╭─ Recorded data
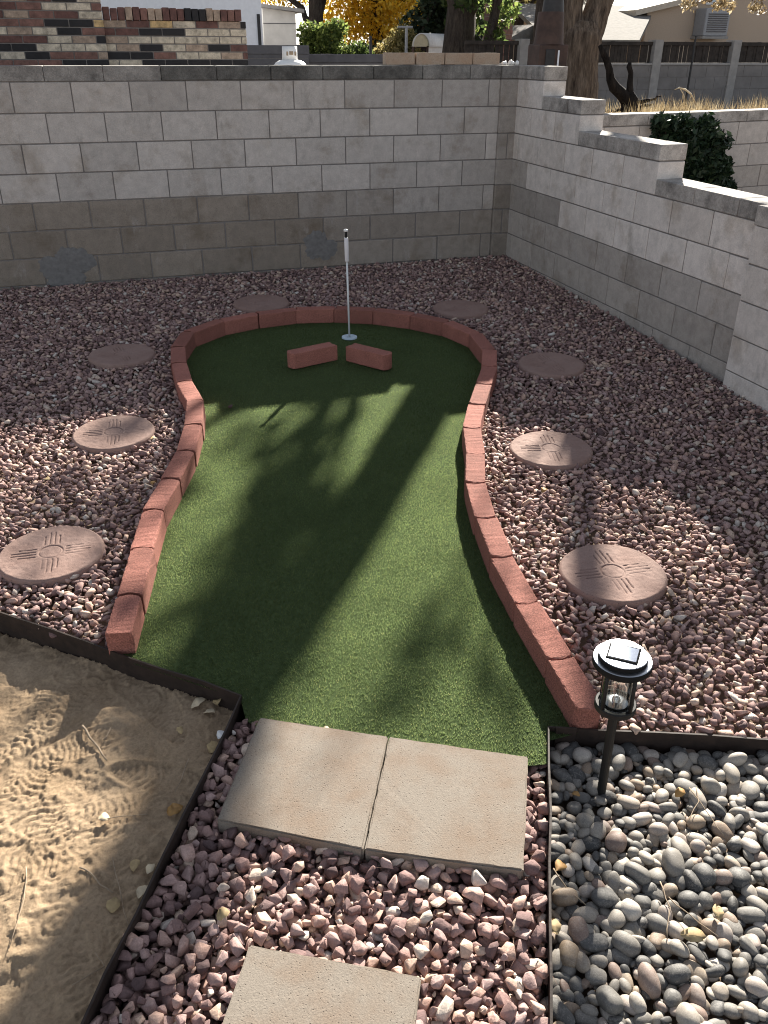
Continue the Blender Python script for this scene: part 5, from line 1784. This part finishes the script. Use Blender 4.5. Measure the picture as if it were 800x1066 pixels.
# grey garden walls behind
def wallbox(name, px0, px1, ptop, Y, mat, label, thick=.2):
    a = at(px0, ptop, Y); b_ = at(px1, ptop, Y)
    e = empty(name, (a[0], Y, float(RZ(Y)) - .1)); tag(e, label, 'wall')
    h = a[2] - e.location.z
    mb = MB()
    L = b_[0] - a[0]; k = 0
    z = 0
    mo = MB(); mo.box((0.003, .004, 0), (L - .003, thick - .004, h - .105)); mo.build('mortar', M['mortar'], e)
    while z < h - .12:
        x = -(k % 2) * .2
        while x < L:
            x_a, x_b = max(x, 0), min(x + .398, L)
            if x_b - x_a > .03: mb.cbox((x_a, 0, z), (x_b, thick, min(z + .196, h - .1)), .003, .5)
            x += .4064
        z += .2032; k += 1
    mb.build('block_face', M[mat], e)
    mb = MB(); mb.cbox((-.01, -.01, h - .1), (L + .01, thick + .01, h), .004); mb.build('wall_cap', M[mat], e)


wallbox('garden_wall', 240, 321, 46.5, 5.0, 'greywall', 'taller dark grey wall below the white shed, behind the propane tank')
wallbox('garden_wall', 322, 440, 56, 5.4, 'greywall', 'lower dark grey wall left of the spare tan blocks')
# iron post and T-shaped clothes pole
mb = MB(); q = at(386, 55, 6.5); mb.tube([(0, 0, -.8), (0, 0, .22)], [.022, .022], 8); tag(mb.build('iron_post', M['iron'], loc=tuple(q)), 'thin dark iron post in front of the yellow tree', 'post')
q = at(423, 55, 10.0); cpz = at(423, 28, 10.0)[2]
cpo = empty('clothes_pole', (q[0], 10.0, 1.0)); tag(cpo, 'grey T shaped clothes line pole left of the arched shed', 'pole')
mb = MB(); mb.tube([(0, 0, -.05), (0, 0, cpz - 1.0)], [.028, .028], 10); mb.build('post', M['ac'], cpo)
mb = MB(); mb.tube([(-.17, 0, cpz - 1.0), (.12, 0, cpz - 1.0)], [.02, .02], 8); mb.build('crossbar', M['ac'], cpo)
# small arched shed
x0 = at(430, 50, 11)[0]; x1 = at(447, 50, 11)[0]; ztop = at(440, 34, 11)[2]; zs = at(440, 47.5, 11)[2]
ar = empty('arched_shed', ((x0 + x1) / 2, 11, 1.0)); tag(ar, 'small shed with a rounded galvanised roof and cream end', 'shed')
hw = (x1 - x0) / 2
arc = [(hw * 1.05 * math.cos(math.pi * k / 14), (ztop - zs) * math.sin(math.pi * k / 14) + zs - 1.0) for k in range(15)]
mb = MB(); vs = [(x, 0.0, z) for x, z in arc] + [(x + 1.15, 1.3, z) for x, z in arc]
vs += [(x * .96, 0.0, z - .02) for x, z in arc] + [(x * .96 + 1.15, 1.3, z - .02) for x, z in arc]
fs = [(k, k + 1, 16 + k, 15 + k) for k in range(14)] + [(30 + k, 45 + k, 46 + k, 31 + k) for k in range(14)] + [(k, 30 + k, 31 + k, k + 1) for k in range(14)] + [(15 + k, 16 + k, 46 + k, 45 + k) for k in range(14)]
mb.add(vs, fs); mb.build('roof', M['arch'], ar, True)
mb = MB(); vs = [(x * .97, .03, z - .012) for x, z in arc]; vs2 = [(x, .06, z) for x, y_, z in vs]
mb.add(vs + vs2, [tuple(range(15))[::-1], tuple(range(15, 30))] + [(k, k + 1, 16 + k, 15 + k) for k in range(14)] + [(14, 0, 15, 29)]); mb.build('end_panel', M['archend'], ar)
mb = MB()
mb.box((-hw, .03, 0), (-hw + .04, .07, zs - 1.0)); mb.box((hw - .04, .03, 0), (hw, .07, zs - 1.0)); mb.build('door_post', M['rust'], ar)
mb = MB(); mb.add([(hw, .05, 0), (hw + 1.15, 1.3, 0), (hw + 1.15, 1.3, zs - 1), (hw, .05, zs - 1), (hw - .03, .05, 0), (hw + 1.12, 1.3, 0), (hw + 1.12, 1.3, zs - 1), (hw - .03, .05, zs - 1)], [(0, 1, 2, 3), (7, 6, 5, 4), (0, 3, 7, 4), (3, 2, 6, 7), (2, 1, 5, 6)]); mb.build('side_wall', M['arch'], ar)
mb = MB(); mb.add([(-hw + .05, 1.25, 0), (hw + 1.0, 1.25, 0), (hw + 1.0, 1.28, 0), (-hw + .05, 1.28, 0), (-hw + .05, 1.25, zs - 1), (hw + 1.0, 1.25, zs - 1), (hw + 1.0, 1.28, zs - 1), (-hw + .05, 1.28, zs - 1)], [(0, 3, 2, 1), (4, 5, 6, 7), (0, 1, 5, 4), (1, 2, 6, 5), (2, 3, 7, 6), (3, 0, 4, 7)]); mb.build('back_panel', M['rust'], ar)
# rusty fireplace
q = at(569, 62, 2.4)
bu = empty('outdoor_fireplace', (q[0], 2.4, float(RZ(2.4)))); tag(bu, 'rusty tapered metal outdoor fireplace beside the pale forked tree', 'fireplace')
z_ = lambda py: at(570, py, 2.4)[2] - float(RZ(2.4))
mb = MB(); mb.cbox((-.16, -.15, 0), (.18, .15, z_(46)), .01); fb = mb.build('firebox', M['rust'], bu)
mb = MB(); mb.cbox((-.09, -.165, .3), (.02, -.151, z_(51)), .004); mb.build('fire_door', M['soot'], fb)
mb = MB(); mb.cbox((.055, -.158, .36), (.075, -.151, z_(52)), .002); mb.build('white_slit', M['whitewall'], fb)  # narrow white strip beside the fire door
mb = MB(); mb.lathe([(.165, z_(46)), (.16, z_(44)), (.148, z_(30)), (.14, z_(14)), (.137, z_(12)), (.0, z_(12) + .005)], 28, (0.01, 0, 0)); cone = mb.build('hood', M['rust'], bu); auto_smooth(cone)
mb = MB(); mb.lathe([(.118, z_(12)), (.105, z_(-2)), (.10, z_(-25)), (0, z_(-25))], 24, (.03, 0, 0)); sk = mb.build('stack', M['soot'], bu); auto_smooth(sk)
# brick pillar
x0 = at(513, 20, 9.5)[0]; x1 = at(535, 20, 9.5)[0]
bp = empty('brick_pillar', (x0, 9.5, 1.0)); tag(bp, 'brown brick chimney pillar between the green trees', 'pillar')
mb, mo = MB(), MB(); wx = x1 - x0
zt = at(520, 6, 9.5)[2] - 1.0
z = 0; k = 0
while z < zt:
    x = -(k % 2) * .1
    while x < wx:
        a, b_ = max(0, x), min(wx, x + .2)
        if b_ - a > .02: mb.cbox((a, 0, z), (b_, .4, z + .066), .002, br.choice([.25, .3, .28, .45, .5]))
        x += .208
    z += .073; k += 1
mo.box((.005, .005, 0), (wx - .005, .395, z - .01)); mo.build('mortar', M['mortar'], bp); mb.build('brick_face', M['brick'], bp)

# far boundary: block wall with dark board panels between piers
YF = 8.0
fw = empty('boundary_wall', (at(480, 60, YF)[0], YF, .9)); tag(fw, 'far grey block wall with piers and dark board panels, across the neighbouring lot', 'wall')
xA = fw.location.x; zA = at(700, 68, YF)[2] - .9; zB = at(700, 42.5, YF)[2] - .9
mb = MB(); k = 0; z = -.3
LF = 13.0
mo = MB(); mo.box((0, .006, -.3), (LF, .19, zA)); mo.build('mortar', M['mortar'], fw)
while z < zA - .03:
    x = -(k % 2) * .2
    while x < LF:
        a, b_ = max(0, x), min(LF, x + .399)
        if b_ - a > .03: mb.cbox((a, 0, z), (b_, .196, min(z + .197, zA + .003)), .003)
        x += .4064
    z += .2032; k += 1
mb.build('block_face', M['farwall'], fw)
mb = MB(); mb.cbox((-.02, -.015, zA + .004), (LF, .21, zA + .04), .004); mb.build('wall_cap', M['pier'], fw)
piers = [at(p_, 50, YF)[0] - xA for p_ in (546, 602, 685.5, 767, 850)]
for x in piers:
    mb = MB(); mb.cbox((x - .085, -.03, -.3), (x + .085, .225, zB + .02), .006); mb.build('pier', M['pier'], fw)
bd = random.Random(2)
ed = [0] + piers + [LF]
for a, b_ in zip(ed[:-1], ed[1:]):
    mb = MB(); x = a + .09
    while x < b_ - .1:
        w_ = bd.uniform(.05, .09)
        mb.cbox((x, .08 + bd.uniform(-.01, .01), zA + .045), (min(x + w_, b_ - .09), .10, zB - .005 + bd.uniform(-.03, .0)), .002, bd.random())
        x += w_ + bd.choice((.004, .004, .006, .02))
    mb.build('board_panel', M['slat'], fw)
    mb = MB(); mb.cbox((a + .087, .045, zB - .07), (b_ - .087, .075, zB - .01), .002); mb.build('rail', M['slat'], fw)
mb = MB(); q = at(723, 50, 7.7); mb.tube([(0, 0, -1.2), (0, 0, at(723, 37, 7.7)[2] - q[2])], [.018, .018], 8); tag(mb.build('thin_pole', M['iron'], loc=tuple(q)), 'thin black pole standing before the far boundary wall', 'pole')

# tan house with gable and cooler
YH = 17.0
h0 = at(671, 40, YH); 
hs = empty('house', (h0[0], YH, .9)); tag(hs, 'tan stucco house with a low gable roof at the upper right', 'house')
eave = at(671, 13, YH)[2] - .9
slope = 0.20
W = 9.0
vs = [(0, 0, 0), (W, 0, 0), (W, 0, eave), (W / 2, 0, eave + slope * W / 2), (0, 0, eave)]
vs2 = [(x, 9, z) for x, y, z in vs]
mb = MB(); mb.add(vs + vs2, [(0, 1, 2, 3, 4), (9, 8, 7, 6, 5), (0, 4, 9, 5), (1, 6, 7, 2), (0, 5, 6, 1), (4, 3, 8, 9), (3, 2, 7, 8)]); mb.build('wall', M['stucco'], hs)
mb = MB()
for sx in (0, 1):
    a = (-.5, eave - slope * .5) if not sx else (W + .5, eave - slope * .5)
    b_ = (W / 2, eave + slope * W / 2)
    p_ = [(a[0], -.22, a[1] + .02), (b_[0], -.22, b_[1] + .02), (b_[0], 9.4, b_[1] + .02), (a[0], 9.4, a[1] + .02)]
    q_ = [(x, y, z + .14) for x, y, z in p_]
    mb.add(p_ + q_, [(0, 3, 2, 1), (4, 5, 6, 7), (0, 1, 5, 4), (1, 2, 6, 5), (2, 3, 7, 6), (3, 0, 4, 7)])
mb.build('roof', M['trim'], hs)
mb = MB(); mb.tube([(-.38, -.2, eave - .12), (-.2, -.1, eave - .22), (-.05, -.06, eave - .38), (-.05, -.06, 0)], [.05, .05, .05, .05], 10); mb.build('downspout', M['stucco'], hs, True)
x0 = at(722, 25, YH)[0] - h0[0]; x1 = at(747, 25, YH)[0] - h0[0]; z0 = at(735, 37.5, YH)[2] - .9; z1 = at(735, 9, YH)[2] - .9
mb = MB(); mb.cbox((x0, -.55, z0), (x1, -.02, z1), .02); cool = mb.build('cooler', M['ac'], hs)
mb = MB()
for k in range(9):
    zz = z0 + .1 + k * (z1 - z0 - .2) / 9
    mb.cbox((x0 + .08, -.575, zz), (x1 - .08, -.553, zz + .025), .003)
mb.build('louvre', M['greywall'], cool)
mb = MB(); mb.cbox((x0 - .03, -.58, z0 - .07), (x1 + .03, 0.0, z0 - .004), .006); mb.build('shelf', M['pier'], cool)
xw0, xw1 = at(735, 2, YH)[0] - h0[0], at(752, 2, YH)[0] - h0[0]
mb = MB(); mb.cbox((xw0, -.03, z1 + .1), (xw1 + .1, -.002, z1 + .7), .01); wd = mb.build('window', M['white'], hs)
mb = MB(); mb.cbox((xw0 + .06, -.045, z1 + .16), (xw1 + .04, -.033, z1 + .64), .002); mb.build('pane', M['cell'], wd)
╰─
**Written task**
Begin at the first line of the material and copy each line exactly through the one containing "mb = MB(); mb.cbox((-.01, -.01, h". Omit pictures.

**Exercise response**
Continue the Blender Python script for this scene: part 5, from line 1784. This part finishes the script. Use Blender 4.5. Measure the picture as if it were 800x1066 pixels.
# grey garden walls behind
def wallbox(name, px0, px1, ptop, Y, mat, label, thick=.2):
    a = at(px0, ptop, Y); b_ = at(px1, ptop, Y)
    e = empty(name, (a[0], Y, float(RZ(Y)) - .1)); tag(e, label, 'wall')
    h = a[2] - e.location.z
    mb = MB()
    L = b_[0] - a[0]; k = 0
    z = 0
    mo = MB(); mo.box((0.003, .004, 0), (L - .003, thick - .004, h - .105)); mo.build('mortar', M['mortar'], e)
    while z < h - .12:
        x = -(k % 2) * .2
        while x < L:
            x_a, x_b = max(x, 0), min(x + .398, L)
            if x_b - x_a > .03: mb.cbox((x_a, 0, z), (x_b, thick, min(z + .196, h - .1)), .003, .5)
            x += .4064
        z += .2032; k += 1
    mb.build('block_face', M[mat], e)
    mb = MB(); mb.cbox((-.01, -.01, h - .1), (L + .01, thick + .01, h), .004); mb.build('wall_cap', M[mat], e)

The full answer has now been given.